The Circle é o tipo de reality show bagaceira que gosto de acompanhar. Consiste em um jogo em que pessoas isoladas, cada uma em seu apartamento cenográfico, conversam com os outros jogadores apenas por chat, nesse sistema também cenográfico chamado The Circle, disputando um prêmio em dinheiro que será concedido ao jogador mais popular.

Para chegar lá, essas pessoas participam de uma dinâmica na qual precisam com frequência classificar os outros jogadores em um ranking. Os primeiros colocados de cada rodada se tornam os influenciadores, que têm o poder de bloquear um jogador, eliminando-o da competição.

Qualquer semelhança com a realidade etc.

Entra temporada, sai temporada, o jogo se torna bem previsível. As estratégias acabam sendo as mesmas, com jogadores diferentes: construir alianças, mostrar-se verdadeiro, mirar em quem se suspeita que está sendo falso.

No final das contas, popularidade é bem menos sobre a pessoa ter uma personalidade marcante ou feitos incríveis, e bem mais sobre ela ser capaz de convencer o outro de que ela é capaz de protegê-lo quando o dele estiver na reta. Ninguém coloca uma pessoa no topo do ranking de graça. Coloca por acreditar que terá uma vantagem com aquilo. Interesses próprios em primeiro lugar. O jogo não tem culpa de o ser humano ser tão previsível.

não me diga que ficou surpresa

Um tema recorrente no jogo é a caçada aos catfish. Gente com perfil fake, que assume uma identidade falsa para avançar nos degraus da popularidade: garota lésbica usando a foto da irmã e fingindo ser hétero para flertar com os caras; homem gay fingindo ser mulher; duas pessoas fingindo ser uma só; entre outras variações de jogadores, que vão desde os que usam apenas a aparência de outra pessoa, mas sua personalidade própria, até os que jogam no modo 100% fingimento.

quem protege o rabo de quem?

Fico sem entender a obsessão em desmascarar e eliminar quem está usando um perfil fake. Em primeiro lugar, por ser inútil. Os catfish chegam à final com frequência.

Outra: que diferença faz alguém usar foto e nome falsos se as intenções de formar alianças são as mesmas de quem está sendo “honesto”? Como se honestidade fosse usar seu próprio nome e imagem. Quem já tem algum tempo de estrada na vida adulta (na internet ou fora dela) sabe que nem sempre. Mas a insistência em reconhecer quem é “verdadeiro” continua lá. Quem é de verdade sabe quem é de mentira, etc.

Como se apenas um outro pudesse validar o que somos — ou podemos ser.
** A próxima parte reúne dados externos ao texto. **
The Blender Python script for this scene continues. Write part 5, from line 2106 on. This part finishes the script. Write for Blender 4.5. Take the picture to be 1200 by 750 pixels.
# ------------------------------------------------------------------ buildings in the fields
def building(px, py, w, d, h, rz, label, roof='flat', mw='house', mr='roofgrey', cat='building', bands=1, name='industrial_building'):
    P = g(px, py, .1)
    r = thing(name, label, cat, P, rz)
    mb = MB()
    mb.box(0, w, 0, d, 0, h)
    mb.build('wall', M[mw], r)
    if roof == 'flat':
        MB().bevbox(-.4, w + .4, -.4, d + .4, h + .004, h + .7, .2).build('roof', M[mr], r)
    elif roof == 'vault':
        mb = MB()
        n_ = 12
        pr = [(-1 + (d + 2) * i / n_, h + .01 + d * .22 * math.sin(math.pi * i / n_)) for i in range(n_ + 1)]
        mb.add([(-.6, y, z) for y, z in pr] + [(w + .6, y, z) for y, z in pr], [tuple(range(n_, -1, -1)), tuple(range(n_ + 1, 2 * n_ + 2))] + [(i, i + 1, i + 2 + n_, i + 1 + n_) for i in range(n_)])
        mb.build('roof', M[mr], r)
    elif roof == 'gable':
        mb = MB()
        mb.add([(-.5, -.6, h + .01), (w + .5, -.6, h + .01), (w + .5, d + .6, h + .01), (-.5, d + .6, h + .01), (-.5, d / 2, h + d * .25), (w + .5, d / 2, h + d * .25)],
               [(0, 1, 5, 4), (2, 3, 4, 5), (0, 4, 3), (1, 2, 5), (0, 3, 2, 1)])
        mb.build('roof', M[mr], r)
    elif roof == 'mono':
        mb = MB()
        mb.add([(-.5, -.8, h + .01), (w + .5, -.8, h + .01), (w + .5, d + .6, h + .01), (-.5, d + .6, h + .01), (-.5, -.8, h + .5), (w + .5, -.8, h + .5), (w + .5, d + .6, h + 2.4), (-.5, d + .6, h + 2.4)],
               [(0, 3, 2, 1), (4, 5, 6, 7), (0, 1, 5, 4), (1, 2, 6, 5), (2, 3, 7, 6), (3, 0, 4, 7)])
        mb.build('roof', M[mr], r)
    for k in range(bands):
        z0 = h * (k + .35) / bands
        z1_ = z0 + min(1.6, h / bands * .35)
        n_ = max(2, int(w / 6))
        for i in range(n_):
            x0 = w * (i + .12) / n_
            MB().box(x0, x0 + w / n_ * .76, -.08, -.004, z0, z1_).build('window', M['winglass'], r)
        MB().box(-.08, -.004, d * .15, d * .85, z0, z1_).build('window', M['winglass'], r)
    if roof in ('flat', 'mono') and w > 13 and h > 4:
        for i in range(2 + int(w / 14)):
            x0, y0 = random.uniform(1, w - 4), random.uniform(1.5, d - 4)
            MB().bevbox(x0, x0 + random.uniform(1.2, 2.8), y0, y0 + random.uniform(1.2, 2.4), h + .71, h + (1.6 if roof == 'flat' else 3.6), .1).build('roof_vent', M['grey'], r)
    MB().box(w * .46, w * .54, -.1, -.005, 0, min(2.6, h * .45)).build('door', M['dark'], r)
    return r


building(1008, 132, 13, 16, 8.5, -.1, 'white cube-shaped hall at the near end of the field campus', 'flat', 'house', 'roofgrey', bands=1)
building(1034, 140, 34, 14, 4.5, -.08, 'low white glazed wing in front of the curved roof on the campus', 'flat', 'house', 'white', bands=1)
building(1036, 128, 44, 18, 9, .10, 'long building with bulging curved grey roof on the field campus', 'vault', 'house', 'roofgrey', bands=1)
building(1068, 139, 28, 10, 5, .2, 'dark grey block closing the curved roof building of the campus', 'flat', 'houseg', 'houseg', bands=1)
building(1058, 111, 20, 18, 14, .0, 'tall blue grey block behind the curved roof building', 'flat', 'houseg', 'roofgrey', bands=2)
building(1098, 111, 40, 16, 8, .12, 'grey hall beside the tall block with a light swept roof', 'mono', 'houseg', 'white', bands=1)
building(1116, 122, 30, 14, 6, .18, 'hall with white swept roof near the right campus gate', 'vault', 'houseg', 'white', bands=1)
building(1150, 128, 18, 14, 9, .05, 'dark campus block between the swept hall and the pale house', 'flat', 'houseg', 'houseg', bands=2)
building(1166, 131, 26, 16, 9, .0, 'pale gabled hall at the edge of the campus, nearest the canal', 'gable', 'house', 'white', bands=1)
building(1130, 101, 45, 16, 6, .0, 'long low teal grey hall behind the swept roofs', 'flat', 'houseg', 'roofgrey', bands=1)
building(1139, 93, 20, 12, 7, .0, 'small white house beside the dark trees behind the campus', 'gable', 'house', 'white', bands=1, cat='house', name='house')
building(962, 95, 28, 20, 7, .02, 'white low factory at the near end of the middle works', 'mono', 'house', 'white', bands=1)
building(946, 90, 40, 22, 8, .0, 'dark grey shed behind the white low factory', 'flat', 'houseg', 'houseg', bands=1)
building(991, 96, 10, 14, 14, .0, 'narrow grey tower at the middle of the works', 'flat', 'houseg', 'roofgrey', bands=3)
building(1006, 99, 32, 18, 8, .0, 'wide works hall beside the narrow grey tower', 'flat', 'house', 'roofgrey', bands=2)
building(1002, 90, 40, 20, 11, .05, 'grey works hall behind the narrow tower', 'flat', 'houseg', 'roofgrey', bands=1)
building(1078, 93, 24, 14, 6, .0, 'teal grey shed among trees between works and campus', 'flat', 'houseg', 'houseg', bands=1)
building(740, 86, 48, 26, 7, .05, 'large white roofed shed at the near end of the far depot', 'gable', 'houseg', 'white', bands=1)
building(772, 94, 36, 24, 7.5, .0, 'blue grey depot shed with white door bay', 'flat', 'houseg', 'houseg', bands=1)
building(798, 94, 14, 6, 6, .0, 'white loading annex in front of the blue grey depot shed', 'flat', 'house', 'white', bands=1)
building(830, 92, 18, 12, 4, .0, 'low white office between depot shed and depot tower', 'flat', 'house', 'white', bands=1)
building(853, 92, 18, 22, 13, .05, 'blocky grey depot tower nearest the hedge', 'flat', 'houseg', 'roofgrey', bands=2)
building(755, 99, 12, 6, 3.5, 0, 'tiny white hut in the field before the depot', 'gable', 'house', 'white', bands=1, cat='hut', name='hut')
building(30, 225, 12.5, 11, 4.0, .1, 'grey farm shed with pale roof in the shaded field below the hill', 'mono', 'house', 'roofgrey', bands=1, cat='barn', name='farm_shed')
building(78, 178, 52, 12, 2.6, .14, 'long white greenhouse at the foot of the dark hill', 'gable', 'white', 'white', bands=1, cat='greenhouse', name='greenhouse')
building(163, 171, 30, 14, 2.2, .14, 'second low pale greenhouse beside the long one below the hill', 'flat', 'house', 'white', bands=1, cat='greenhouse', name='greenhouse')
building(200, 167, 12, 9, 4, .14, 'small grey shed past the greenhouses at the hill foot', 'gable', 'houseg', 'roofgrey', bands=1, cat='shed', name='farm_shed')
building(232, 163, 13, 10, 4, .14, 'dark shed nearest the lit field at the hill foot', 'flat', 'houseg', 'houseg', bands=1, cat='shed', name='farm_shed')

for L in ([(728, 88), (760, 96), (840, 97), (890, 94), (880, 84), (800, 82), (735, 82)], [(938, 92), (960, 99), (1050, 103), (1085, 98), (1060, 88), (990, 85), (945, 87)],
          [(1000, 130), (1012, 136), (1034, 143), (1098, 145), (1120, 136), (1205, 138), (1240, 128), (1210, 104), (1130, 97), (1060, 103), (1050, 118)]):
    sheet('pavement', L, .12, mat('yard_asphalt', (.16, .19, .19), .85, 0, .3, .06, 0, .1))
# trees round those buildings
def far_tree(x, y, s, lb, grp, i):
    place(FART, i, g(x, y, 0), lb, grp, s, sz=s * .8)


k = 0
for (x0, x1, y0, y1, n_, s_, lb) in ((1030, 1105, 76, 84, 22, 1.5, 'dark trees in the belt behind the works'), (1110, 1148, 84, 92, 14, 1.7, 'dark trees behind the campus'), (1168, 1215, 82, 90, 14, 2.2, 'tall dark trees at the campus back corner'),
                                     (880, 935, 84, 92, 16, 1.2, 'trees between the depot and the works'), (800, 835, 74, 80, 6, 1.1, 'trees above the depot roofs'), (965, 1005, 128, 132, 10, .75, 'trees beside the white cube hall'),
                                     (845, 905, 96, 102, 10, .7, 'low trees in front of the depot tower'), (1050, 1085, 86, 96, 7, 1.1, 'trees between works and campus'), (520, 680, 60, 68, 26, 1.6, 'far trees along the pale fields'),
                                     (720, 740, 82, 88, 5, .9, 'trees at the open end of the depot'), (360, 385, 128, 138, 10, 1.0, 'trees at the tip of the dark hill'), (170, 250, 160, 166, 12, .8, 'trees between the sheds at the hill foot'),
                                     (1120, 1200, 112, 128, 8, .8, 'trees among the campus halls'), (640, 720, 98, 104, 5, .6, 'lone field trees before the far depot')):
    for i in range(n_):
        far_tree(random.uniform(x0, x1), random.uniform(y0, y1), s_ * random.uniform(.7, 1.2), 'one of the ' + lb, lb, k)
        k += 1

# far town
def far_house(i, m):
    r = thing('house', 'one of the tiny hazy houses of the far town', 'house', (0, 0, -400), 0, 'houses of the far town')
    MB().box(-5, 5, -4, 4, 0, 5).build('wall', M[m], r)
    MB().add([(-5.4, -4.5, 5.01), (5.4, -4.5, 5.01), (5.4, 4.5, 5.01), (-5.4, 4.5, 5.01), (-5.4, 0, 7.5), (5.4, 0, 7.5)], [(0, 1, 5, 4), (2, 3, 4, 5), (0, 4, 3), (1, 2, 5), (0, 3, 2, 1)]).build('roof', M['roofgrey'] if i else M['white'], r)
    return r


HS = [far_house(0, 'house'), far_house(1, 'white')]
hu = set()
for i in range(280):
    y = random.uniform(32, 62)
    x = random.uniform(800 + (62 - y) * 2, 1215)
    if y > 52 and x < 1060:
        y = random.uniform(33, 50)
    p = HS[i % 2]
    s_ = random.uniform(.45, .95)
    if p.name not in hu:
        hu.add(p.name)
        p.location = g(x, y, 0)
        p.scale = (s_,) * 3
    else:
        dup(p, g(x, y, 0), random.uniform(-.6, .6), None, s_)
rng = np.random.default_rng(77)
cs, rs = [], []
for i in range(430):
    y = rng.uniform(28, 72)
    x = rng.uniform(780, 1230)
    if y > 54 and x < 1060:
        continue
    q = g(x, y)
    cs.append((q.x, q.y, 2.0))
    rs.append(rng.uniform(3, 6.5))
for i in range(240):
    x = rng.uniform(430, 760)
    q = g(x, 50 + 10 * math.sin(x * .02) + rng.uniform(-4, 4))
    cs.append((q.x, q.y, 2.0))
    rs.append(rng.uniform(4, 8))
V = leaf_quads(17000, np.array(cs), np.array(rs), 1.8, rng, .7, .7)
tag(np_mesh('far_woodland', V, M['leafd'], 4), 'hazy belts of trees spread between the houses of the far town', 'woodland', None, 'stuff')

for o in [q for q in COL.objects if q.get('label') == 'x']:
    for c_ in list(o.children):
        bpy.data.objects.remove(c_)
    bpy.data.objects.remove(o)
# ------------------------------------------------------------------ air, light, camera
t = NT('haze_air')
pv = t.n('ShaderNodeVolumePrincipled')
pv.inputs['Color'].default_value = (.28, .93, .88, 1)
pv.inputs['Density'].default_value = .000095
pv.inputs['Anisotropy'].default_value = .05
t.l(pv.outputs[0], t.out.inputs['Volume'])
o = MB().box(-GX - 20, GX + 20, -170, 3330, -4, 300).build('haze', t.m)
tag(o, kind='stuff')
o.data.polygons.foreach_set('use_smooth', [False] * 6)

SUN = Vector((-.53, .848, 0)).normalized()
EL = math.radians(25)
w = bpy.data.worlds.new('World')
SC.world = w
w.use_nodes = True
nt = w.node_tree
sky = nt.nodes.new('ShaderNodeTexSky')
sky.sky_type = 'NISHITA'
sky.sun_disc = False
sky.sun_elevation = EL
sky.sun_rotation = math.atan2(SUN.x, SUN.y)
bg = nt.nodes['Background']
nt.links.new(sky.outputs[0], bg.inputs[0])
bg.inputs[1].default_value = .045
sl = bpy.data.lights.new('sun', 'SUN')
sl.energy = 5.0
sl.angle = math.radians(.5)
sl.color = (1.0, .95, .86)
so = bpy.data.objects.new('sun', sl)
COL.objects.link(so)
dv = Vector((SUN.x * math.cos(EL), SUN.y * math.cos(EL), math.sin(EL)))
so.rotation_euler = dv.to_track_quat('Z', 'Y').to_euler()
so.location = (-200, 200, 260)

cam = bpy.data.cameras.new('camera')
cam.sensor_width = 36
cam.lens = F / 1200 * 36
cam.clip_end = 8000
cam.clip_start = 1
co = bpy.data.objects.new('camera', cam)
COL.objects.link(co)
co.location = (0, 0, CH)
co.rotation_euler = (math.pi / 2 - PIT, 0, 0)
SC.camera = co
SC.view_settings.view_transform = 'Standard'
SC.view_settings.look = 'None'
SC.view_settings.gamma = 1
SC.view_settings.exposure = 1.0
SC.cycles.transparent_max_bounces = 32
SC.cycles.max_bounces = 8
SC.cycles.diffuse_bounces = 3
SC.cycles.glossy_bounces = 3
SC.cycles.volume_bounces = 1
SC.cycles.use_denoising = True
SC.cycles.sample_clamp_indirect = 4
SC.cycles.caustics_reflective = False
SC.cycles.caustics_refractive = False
você que lute para ser um verificado

Catfish é nome do peixe que em português conhecemos como bagre. Tornou-se sinônimo de pessoa que se passa por outra na internet. Provavelmente por sua aparência: um peixe com bigodes de gato. Um híbrido desconfortável. Ninguém quer por perto alguém que não consegue definir com certeza. Meu filho, ou você é peixe ou você é gato. Decida-se. Ambiguidade, sabemos, gera desconfiança.

Que culpa tem o bicho que só pode ser aquilo que é?

Há uma beleza no catfish, de onde eu vejo. Uma beleza em apontar a possibilidade de definir-se a si próprio, ainda que fingindo, ainda que com pedaços de fantasia, ainda que isso deixe os outros confusos, desconcertados ou incapazes de verificar se aquele alguém é ou não verdadeiro, porque para fazer isso seria preciso admitir que também não são o que dizem ser, não o tempo todo.

Se gritar “pega catfish“, não fica um, etc.